これら改正法は先月16日に公布され、その日から起算して1年以内に施行される予定です。そして先日7月6日にそのうちの一部である送りつけ商法対策強化についての59条、59条の2が先行して施行されました。
送りつけ商法とは
送りつけ商法とは、購入の申し込みをしていない者に一方的に商品を送りつけて、返送または購入しない旨の通知を行わない場合に購入の意思ありとみなして代金を請求する商法を言います。ネガティブ・オプション商法とも呼ばれます。
商品を一方的に送りつけるという行為は、民法的に見た場合は売買契約の申し込みに当たります。これに対して相手方が承諾しなければ売買契約は成立せず、一定期間内に返送しなければ購入とみなす旨を送りつけた側が表示していたとしても同様です。

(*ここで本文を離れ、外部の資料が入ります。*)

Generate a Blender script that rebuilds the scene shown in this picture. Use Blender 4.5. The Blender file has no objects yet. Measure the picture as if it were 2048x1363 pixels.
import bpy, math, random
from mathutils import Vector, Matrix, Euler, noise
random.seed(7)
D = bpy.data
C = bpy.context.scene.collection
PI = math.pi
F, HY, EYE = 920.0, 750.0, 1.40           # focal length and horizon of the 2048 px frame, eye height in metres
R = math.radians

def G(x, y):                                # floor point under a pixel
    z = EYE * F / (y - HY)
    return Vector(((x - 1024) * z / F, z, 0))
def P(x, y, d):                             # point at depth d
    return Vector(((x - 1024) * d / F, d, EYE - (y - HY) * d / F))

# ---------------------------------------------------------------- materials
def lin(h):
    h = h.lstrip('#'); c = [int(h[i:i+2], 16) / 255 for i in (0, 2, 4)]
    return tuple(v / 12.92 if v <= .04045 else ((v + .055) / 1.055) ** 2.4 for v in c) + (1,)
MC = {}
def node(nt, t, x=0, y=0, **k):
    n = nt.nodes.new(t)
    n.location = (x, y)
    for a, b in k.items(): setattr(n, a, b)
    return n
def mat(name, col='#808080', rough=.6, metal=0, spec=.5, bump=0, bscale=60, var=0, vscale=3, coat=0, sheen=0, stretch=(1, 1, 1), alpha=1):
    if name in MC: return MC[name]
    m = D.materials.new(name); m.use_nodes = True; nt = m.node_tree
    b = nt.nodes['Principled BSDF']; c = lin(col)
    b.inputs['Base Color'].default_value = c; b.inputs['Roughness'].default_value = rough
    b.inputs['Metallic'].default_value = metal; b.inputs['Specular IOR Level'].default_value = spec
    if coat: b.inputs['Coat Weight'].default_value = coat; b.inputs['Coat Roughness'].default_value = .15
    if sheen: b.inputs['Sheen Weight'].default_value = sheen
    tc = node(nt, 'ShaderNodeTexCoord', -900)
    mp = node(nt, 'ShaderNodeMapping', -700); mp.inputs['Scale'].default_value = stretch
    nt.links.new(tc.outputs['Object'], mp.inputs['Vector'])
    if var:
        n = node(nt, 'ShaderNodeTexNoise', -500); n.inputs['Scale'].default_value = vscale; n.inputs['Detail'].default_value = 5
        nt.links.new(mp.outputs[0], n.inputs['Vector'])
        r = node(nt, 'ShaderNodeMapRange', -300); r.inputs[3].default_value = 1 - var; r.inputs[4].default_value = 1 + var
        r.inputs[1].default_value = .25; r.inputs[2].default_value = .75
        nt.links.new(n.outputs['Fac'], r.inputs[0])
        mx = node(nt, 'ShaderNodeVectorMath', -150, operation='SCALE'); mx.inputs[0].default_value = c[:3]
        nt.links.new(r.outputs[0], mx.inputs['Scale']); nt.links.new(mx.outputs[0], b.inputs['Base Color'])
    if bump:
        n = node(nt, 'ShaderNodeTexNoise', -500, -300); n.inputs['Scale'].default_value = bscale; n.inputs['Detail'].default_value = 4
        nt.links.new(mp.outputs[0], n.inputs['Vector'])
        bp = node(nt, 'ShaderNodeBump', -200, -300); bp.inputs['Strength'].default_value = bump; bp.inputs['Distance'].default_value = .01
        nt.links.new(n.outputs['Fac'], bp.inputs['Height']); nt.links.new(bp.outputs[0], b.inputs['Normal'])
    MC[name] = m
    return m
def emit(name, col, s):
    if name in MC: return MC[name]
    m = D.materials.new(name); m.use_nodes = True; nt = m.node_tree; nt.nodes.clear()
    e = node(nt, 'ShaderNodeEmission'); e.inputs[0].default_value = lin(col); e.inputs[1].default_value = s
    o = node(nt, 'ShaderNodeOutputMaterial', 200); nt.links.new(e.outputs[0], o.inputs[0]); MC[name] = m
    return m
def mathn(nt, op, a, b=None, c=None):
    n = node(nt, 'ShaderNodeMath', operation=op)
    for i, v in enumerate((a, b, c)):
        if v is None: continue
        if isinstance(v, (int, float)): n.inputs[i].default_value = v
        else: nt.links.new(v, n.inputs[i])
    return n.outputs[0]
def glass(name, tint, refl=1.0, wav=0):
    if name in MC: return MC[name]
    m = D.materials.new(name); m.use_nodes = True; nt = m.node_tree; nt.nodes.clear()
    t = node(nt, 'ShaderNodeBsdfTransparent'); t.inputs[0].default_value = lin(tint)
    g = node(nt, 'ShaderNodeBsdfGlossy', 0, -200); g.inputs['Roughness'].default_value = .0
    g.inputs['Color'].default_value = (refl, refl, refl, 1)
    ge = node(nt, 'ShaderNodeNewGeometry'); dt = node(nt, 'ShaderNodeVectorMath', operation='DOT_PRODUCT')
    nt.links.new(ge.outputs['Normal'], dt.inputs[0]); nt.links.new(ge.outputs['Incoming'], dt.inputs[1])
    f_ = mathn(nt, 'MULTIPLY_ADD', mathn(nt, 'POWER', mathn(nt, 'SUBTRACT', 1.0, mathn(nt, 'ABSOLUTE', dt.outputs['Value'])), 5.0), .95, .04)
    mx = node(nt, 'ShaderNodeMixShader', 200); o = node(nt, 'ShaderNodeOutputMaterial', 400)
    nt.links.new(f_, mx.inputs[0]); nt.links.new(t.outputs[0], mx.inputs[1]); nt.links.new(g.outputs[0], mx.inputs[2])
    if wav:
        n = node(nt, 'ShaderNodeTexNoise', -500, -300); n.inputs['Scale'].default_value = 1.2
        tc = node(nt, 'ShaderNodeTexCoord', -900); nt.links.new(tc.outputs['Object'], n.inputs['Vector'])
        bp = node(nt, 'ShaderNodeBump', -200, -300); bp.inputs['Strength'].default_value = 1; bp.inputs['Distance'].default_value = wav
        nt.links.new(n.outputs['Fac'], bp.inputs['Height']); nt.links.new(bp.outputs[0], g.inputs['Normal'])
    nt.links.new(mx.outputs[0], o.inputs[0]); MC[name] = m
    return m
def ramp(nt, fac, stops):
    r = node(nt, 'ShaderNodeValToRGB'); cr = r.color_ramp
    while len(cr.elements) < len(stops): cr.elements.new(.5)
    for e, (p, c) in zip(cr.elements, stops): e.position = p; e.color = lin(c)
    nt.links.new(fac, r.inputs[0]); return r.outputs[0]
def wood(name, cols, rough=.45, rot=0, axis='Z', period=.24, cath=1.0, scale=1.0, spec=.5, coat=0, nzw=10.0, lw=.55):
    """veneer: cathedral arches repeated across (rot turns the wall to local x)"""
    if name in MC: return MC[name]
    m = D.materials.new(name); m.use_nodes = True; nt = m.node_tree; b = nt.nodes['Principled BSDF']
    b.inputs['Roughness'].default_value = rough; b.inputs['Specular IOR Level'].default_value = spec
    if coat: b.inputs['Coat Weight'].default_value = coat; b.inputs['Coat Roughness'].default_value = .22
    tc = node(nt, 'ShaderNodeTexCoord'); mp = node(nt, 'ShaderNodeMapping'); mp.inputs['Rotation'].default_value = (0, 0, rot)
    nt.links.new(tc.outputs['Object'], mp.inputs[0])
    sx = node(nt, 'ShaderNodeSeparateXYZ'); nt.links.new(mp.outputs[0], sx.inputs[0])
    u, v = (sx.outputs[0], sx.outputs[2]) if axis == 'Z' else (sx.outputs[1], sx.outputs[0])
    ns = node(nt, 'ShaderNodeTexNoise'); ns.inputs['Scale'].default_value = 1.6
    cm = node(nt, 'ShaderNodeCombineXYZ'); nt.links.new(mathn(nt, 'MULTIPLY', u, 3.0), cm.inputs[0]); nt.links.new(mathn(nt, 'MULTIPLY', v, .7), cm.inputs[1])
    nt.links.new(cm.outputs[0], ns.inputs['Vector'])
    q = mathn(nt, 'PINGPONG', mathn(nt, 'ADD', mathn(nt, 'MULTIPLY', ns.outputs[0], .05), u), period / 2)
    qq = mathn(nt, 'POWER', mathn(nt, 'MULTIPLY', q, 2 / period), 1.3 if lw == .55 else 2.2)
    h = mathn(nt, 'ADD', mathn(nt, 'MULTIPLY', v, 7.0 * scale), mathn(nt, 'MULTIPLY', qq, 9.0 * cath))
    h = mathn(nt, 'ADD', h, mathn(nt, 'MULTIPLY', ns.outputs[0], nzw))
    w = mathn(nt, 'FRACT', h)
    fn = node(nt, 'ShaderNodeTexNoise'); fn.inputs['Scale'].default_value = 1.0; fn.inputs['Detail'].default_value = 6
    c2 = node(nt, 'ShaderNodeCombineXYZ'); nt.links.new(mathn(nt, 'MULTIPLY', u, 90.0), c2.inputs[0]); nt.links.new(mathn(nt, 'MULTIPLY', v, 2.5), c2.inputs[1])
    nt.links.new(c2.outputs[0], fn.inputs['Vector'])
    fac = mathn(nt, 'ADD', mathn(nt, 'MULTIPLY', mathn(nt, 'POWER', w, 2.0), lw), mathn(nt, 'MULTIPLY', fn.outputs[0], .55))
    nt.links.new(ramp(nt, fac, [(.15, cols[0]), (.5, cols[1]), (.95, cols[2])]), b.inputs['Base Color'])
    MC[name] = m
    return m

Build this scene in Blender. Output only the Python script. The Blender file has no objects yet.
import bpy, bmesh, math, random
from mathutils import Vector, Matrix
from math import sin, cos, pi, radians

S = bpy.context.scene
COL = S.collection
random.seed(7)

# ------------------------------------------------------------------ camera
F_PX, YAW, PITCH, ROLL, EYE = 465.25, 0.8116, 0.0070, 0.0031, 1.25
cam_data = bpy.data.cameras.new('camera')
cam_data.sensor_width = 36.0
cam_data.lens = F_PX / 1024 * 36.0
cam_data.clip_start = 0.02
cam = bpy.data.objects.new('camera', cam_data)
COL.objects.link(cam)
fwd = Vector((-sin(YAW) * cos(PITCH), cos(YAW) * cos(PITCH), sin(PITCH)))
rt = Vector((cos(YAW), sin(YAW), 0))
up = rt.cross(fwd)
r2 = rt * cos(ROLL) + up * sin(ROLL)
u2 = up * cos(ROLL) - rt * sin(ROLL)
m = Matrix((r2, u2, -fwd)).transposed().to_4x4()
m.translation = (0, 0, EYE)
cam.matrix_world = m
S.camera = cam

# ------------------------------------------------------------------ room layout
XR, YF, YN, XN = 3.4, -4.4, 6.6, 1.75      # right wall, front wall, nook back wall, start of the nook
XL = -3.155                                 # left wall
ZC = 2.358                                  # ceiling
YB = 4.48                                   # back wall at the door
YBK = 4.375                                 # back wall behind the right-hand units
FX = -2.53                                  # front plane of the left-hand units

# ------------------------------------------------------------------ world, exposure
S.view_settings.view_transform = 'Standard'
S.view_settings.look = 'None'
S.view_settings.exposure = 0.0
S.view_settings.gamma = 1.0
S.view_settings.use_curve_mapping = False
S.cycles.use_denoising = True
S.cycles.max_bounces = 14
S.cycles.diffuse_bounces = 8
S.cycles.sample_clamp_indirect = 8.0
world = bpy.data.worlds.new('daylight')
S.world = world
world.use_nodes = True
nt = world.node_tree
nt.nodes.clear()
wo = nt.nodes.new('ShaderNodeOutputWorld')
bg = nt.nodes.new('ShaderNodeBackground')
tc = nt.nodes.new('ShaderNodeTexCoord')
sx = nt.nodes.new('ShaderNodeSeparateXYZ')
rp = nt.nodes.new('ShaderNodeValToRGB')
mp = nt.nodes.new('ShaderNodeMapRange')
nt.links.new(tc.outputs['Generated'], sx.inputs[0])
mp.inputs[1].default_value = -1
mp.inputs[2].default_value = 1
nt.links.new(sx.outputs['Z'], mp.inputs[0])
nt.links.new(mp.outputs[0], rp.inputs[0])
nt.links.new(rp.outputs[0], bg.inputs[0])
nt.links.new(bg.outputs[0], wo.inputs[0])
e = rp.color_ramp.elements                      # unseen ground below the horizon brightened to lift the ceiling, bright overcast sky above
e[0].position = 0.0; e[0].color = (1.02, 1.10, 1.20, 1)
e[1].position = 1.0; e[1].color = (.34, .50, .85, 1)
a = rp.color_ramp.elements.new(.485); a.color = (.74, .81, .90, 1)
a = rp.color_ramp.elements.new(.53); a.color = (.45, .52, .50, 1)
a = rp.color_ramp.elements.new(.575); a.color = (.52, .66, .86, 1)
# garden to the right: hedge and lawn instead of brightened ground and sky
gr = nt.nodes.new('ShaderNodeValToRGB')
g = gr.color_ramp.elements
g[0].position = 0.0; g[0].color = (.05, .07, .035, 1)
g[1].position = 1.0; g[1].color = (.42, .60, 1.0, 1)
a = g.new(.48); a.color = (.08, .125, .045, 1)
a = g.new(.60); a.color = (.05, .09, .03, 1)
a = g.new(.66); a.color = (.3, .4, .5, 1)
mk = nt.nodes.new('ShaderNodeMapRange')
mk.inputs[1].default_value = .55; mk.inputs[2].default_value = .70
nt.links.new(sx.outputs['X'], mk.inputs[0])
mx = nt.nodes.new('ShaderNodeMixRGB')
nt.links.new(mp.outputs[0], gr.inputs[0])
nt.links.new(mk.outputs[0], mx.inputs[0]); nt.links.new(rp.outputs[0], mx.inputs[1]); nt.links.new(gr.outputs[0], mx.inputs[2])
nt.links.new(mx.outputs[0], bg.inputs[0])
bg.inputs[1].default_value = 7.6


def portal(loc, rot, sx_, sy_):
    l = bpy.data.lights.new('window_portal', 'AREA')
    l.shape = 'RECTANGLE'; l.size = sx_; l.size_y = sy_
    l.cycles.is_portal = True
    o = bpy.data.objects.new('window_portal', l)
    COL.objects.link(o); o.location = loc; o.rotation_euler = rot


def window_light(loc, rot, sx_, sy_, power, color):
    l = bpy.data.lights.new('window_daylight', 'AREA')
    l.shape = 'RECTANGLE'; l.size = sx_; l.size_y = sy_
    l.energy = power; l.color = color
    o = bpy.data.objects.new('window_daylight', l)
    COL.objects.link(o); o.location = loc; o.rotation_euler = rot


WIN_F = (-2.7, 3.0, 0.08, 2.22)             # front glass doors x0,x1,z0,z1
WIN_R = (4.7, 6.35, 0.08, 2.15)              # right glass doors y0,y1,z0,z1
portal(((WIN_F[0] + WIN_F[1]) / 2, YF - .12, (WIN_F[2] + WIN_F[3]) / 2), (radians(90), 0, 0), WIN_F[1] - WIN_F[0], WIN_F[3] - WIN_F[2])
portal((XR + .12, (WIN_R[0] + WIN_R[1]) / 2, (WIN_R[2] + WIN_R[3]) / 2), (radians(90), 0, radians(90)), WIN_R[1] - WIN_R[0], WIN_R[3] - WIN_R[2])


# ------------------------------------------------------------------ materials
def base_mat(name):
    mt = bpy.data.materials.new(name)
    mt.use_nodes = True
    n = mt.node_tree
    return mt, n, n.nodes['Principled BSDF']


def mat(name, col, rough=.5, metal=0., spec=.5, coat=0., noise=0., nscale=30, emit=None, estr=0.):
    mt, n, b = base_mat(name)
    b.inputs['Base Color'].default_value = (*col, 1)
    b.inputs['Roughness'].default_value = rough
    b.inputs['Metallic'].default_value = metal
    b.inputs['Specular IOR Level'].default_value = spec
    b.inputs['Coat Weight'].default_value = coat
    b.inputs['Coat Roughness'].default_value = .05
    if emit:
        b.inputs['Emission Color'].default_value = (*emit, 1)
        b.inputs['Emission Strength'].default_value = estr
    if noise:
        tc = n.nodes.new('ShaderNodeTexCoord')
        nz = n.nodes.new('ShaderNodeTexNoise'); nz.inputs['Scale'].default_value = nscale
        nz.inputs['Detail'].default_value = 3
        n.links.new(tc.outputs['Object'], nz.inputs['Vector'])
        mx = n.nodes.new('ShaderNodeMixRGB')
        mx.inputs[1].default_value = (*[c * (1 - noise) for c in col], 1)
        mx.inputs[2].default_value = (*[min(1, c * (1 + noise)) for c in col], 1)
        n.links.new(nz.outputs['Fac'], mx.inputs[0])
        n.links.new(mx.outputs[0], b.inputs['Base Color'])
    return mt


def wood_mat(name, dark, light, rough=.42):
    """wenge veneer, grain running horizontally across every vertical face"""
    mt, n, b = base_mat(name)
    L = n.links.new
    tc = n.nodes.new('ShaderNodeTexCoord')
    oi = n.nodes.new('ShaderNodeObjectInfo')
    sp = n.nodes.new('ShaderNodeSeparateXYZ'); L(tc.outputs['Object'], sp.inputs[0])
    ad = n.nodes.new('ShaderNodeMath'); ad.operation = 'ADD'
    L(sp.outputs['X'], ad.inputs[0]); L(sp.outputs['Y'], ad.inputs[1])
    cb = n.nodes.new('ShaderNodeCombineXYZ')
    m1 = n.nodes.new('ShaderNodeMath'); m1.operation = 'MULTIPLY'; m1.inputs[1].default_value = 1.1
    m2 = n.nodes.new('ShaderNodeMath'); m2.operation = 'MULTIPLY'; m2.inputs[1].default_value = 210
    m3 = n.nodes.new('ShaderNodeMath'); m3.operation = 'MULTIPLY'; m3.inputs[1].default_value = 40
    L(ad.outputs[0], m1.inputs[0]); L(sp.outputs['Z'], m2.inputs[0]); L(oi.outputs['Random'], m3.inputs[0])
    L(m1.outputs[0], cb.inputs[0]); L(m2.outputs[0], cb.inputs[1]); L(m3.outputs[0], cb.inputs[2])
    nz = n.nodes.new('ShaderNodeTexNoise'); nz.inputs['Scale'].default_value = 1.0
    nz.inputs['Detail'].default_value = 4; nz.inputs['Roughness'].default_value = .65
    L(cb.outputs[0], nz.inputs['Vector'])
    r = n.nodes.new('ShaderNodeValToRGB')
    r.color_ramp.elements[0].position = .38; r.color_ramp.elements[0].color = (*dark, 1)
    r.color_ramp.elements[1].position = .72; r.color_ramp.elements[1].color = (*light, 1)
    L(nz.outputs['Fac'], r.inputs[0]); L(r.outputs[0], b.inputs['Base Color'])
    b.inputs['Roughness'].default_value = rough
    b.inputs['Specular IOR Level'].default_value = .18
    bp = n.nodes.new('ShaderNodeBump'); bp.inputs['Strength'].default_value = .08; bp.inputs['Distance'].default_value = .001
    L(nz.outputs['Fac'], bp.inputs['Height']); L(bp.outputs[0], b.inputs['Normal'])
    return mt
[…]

しかし送りつけられた側にとっては、当該商品はあくまで業者の所有物であることから勝手に処分することもできず、また無償受寄者としての保管義務の問題も生じる可能性があります(民法659条)。そこで特商法では一定の規制を設けております。
従来の特商法の規定
改正前の特商法59条1項によりますと、販売業者が申し込みをした者、売買契約を締結した購入者以外の者に一方的に商品を送りつけた場合は、その商品が送付された日から起算して14日を経過するまでに相手方が承諾せず、かつ販売業者が引取をしないときは、販売業者は送付した商品の返還を請求することができないとされます。相手方が販売業者に引取り請求をした場合は、その日から7日となります。
つまりこの期間が経過した場合は送付を受けた相手方は当該商品を自由に処分することができるということです。なお商品の送付行為が商行為となる場合は適用除外となっております(同2項)。
改正特商法の規定
上記のように従来は商品が送付された日から起算して14日が経過しないと相手方はその商品を処分することができませんでした。しかし今回の改正により一方的に送付されてきた商品はただちに返還請求できなくなるため、相手方は即時処分することが可能となります。
当然それによって売買契約も成立しないことから代金の支払い義務も発生せず、誤って代金を支払ってしまった場合でも返還請求することが可能です。また本規定は海外から商品が送付されてきた場合にも適用されるとされております。
コメント
今回の改正特商法施行によって業者が消費者に商品を一方的に送付しても、相手方はただちに処分でき、商品の返還請求も代金請求もできなくなりました。またこれ以外にも定期購入商品を定期購入ではないと誤認させる表示をした場合、相手方の取消権や契約解除妨害の禁止、適格消費者団体による差止、さらに罰則が新設されます。
さらに預託法でも販売した商品を購入者から預かり配当金を配布するといった販売預託行為も原則禁止となり罰則が新設されます。これらの改正法は1年以内の施行が予定されております。現行法の規定に加え、これらの改正法の規定も把握し、自社の取引状況を今一度確認し直しておくことが重要と言えるでしょう。